Viridian Packs Light, Laser, and Grip Into One AR Handguard
Viridian released the 4LUX2K Duo, a single-piece AR handguard that integrates a weapon light, green laser sight, and ergonomic foregrip without requiring separate rail-mounted accessories. The design consolidates three common upgrades into one compact unit, reducing setup complexity and freeing up Picatinny rail space for optics, iron sights, or other gear. The weapon light delivers 4,000 lumens, while the green laser provides a quick-acquisition aiming option for close quarters or low-light scenarios.
Key Details
The 4LUX2K Duo combines:
- 4,000-lumen weapon light with integrated controls
- Green laser sight for fast target acquisition
- Ergonomic AR grip molded into the handguard
- Single mounting platform—no stacking rail accessories
- Compact profile designed for M-LOK or KeyMod compatibility
The integrated design reduces overall handguard footprint compared to adding separate light, laser, and grip modules.

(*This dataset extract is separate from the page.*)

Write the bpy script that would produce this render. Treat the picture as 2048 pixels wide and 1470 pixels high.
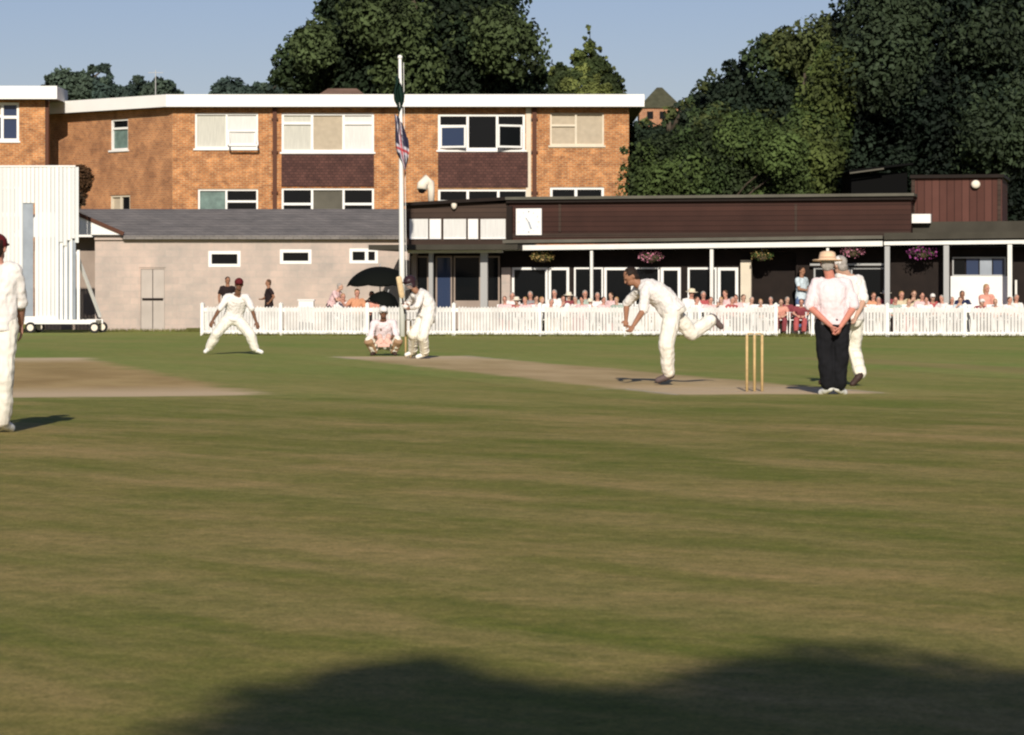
import bpy, bmesh, math, random
import numpy as np
from mathutils import Vector, Matrix, noise
random.seed(7); rng = np.random.default_rng(7)
R = math.radians
sc = bpy.context.scene
for o in list(bpy.data.objects): bpy.data.objects.remove(o)
COL = sc.collection

# ---------------------------------------------------------------- camera, world, sun, exposure
F, CX, HY, H = 5819.0, 1024.0, 588.0, 1.22       # focal length (px of a 2048 wide frame), centre, eye line, eye height
cd = bpy.data.cameras.new('camera'); cam = bpy.data.objects.new('camera', cd); COL.objects.link(cam)
cam.location = (0, 0, H); cam.rotation_euler = (R(90), 0, 0)
cd.sensor_width = 36; cd.lens = F / 2048 * 36; cd.shift_y = (HY - 735) / 2048
cd.clip_start = .1; cd.clip_end = 8000
cd.dof.use_dof = True; cd.dof.focus_distance = 62; cd.dof.aperture_fstop = 13
sc.camera = cam
SUN_EL = 25.0
w = bpy.data.worlds.new('World'); sc.world = w; w.use_nodes = True
wt = w.node_tree; bg = wt.nodes['Background']
sky = wt.nodes.new('ShaderNodeTexSky'); sky.sky_type = 'NISHITA'; sky.sun_disc = False
sky.sun_elevation = R(SUN_EL); sky.sun_rotation = R(180)
sky.altitude = 0; sky.air_density = 1.0; sky.dust_density = 0.3; sky.ozone_density = 4.0
tint = wt.nodes.new('ShaderNodeMixRGB'); tint.blend_type = 'MULTIPLY'; tint.inputs[0].default_value = 1; tint.inputs[2].default_value = (1, .835, .90, 1)
wt.links.new(sky.outputs[0], tint.inputs[1]); wt.links.new(tint.outputs[0], bg.inputs[0]); bg.inputs[1].default_value = .066
sl = bpy.data.lights.new('sun', 'SUN'); so = bpy.data.objects.new('sun', sl); COL.objects.link(so)
so.rotation_euler = (R(90 - SUN_EL), 0, 0); so.location = (0, -50, 40)
sl.energy = 4.2; sl.angle = R(.55); sl.color = (1, .92, .80)
sc.view_settings.view_transform = 'Standard'; sc.view_settings.look = 'None'
sc.view_settings.gamma = 1; sc.view_settings.exposure = 0.25
sc.render.engine = 'CYCLES'
sc.cycles.filter_width = 2.2

# ---------------------------------------------------------------- pixel <-> world
def P(px, py, Y): return Vector(((px - CX) / F * Y, Y, H + (HY - py) / F * Y))
def GY(py): return F * H / (py - HY)             # distance of a ground point seen at row py
class Frame:                                     # a vertical plane: u along it, v away from the viewer
    def __init__(s, pxa, Da, pxb, Db):
        s.o = Vector(((pxa - CX) / F * Da, Da)); b = Vector(((pxb - CX) / F * Db, Db))
        s.d = (b - s.o).normalized(); s.n = Vector((-s.d.y, s.d.x))
    def u(s, px, v=0):
        a = (px - CX) / F; o = s.o + s.n * v
        return (a * o.y - o.x) / (s.d.x - a * s.d.y)
    def Y(s, u, v=0): return (s.o + s.d * u + s.n * v).y
    def z(s, py, px=1024, v=0): return H + (HY - py) / F * s.Y(s.u(px, v), v)
    def w(s, u, v, z): p = s.o + s.d * u + s.n * v; return (p.x, p.y, z)
WORLD = Frame(CX, 0.0001, CX + 1, 0.0001); WORLD.o = Vector((0, 0)); WORLD.d = Vector((1, 0)); WORLD.n = Vector((0, 1))

# ---------------------------------------------------------------- materials
def mat(name, col, rough=.7, var=.0, vscale=3.0, bump=0, bscale=40, spec=.16, stretch=(1, 1, 1), metal=0, col2=None, detail=4, transl=0):
    m = bpy.data.materials.new(name); m.use_nodes = True; nt = m.node_tree; N = nt.nodes; L = nt.links
    b = N['Principled BSDF']; b.inputs['Roughness'].default_value = rough
    b.inputs['Specular IOR Level'].default_value = spec; b.inputs['Metallic'].default_value = metal
    b.inputs['Base Color'].default_value = (*col, 1)
    tc = N.new('ShaderNodeNewGeometry'); mp = N.new('ShaderNodeMapping'); mp.inputs['Scale'].default_value = stretch
    L.new(tc.outputs['Position'], mp.inputs['Vector'])
    if var or col2:
        n = N.new('ShaderNodeTexNoise'); n.inputs['Scale'].default_value = vscale; n.inputs['Detail'].default_value = detail
        L.new(mp.outputs[0], n.inputs['Vector'])
        r = N.new('ShaderNodeValToRGB'); r.color_ramp.elements[0].position = .3; r.color_ramp.elements[1].position = .7
        c2 = col2 or tuple(min(1, c * (1 + var)) for c in col); c1 = col if col2 else tuple(c * (1 - var) for c in col)
        r.color_ramp.elements[0].color = (*c1, 1); r.color_ramp.elements[1].color = (*c2, 1)
        L.new(n.outputs[0], r.inputs[0]); L.new(r.outputs[0], b.inputs['Base Color'])
    if bump:
        n2 = N.new('ShaderNodeTexNoise'); n2.inputs['Scale'].default_value = bscale; L.new(mp.outputs[0], n2.inputs['Vector'])
        bp = N.new('ShaderNodeBump'); bp.inputs['Strength'].default_value = bump; bp.inputs['Distance'].default_value = .02
        L.new(n2.outputs[0], bp.inputs['Height']); L.new(bp.outputs[0], b.inputs['Normal'])
    return m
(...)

All three systems operate from a single control interface, simplifying training and reducing failure points.
Why It Matters for Gun Owners
AR builders and duty shooters constantly face the rail-clutter problem: stack a light here, mount a laser there, add a vertical grip somewhere else, and suddenly your handguard looks like a tacticool Christmas tree with no room for night-vision gear or a backup sight. The Duo saves weight and rail real estate while keeping your most-used controls within thumb's reach. For 3-gun competitors, home defenders building a nightstand rifle, or anyone running a compact AR platform, consolidation matters. You're not sacrificing capability; you're gaining configuration flexibility. The green laser especially appeals to shooters who prefer instant visual feedback over relying solely on light-mounted optics, particularly in transitional lighting.
DownRange Analysis
Integrated accessories work when they're genuinely useful, and this one likely is. A weapon light and grip are non-negotiable on a defensive AR, and adding a quality laser without consuming additional rail space is a practical engineering win. The risk is that all-in-one designs force you to replace the entire module if any single component fails—you can't just swap out a dead light or reprogram a laser. For serious use, that reliability question matters. The 4,000-lumen output is respectable but not cutting-edge by 2026 standards; Surefire and Streamlight competitors pack more. The real value is simplicity and consolidation, not maximum brightness. Gun owners should test failure modes before committing to duty or home-defense use, especially around the control interface durability. For recreational shooting and hunting, the Duo eliminates unnecessary complexity without compromise.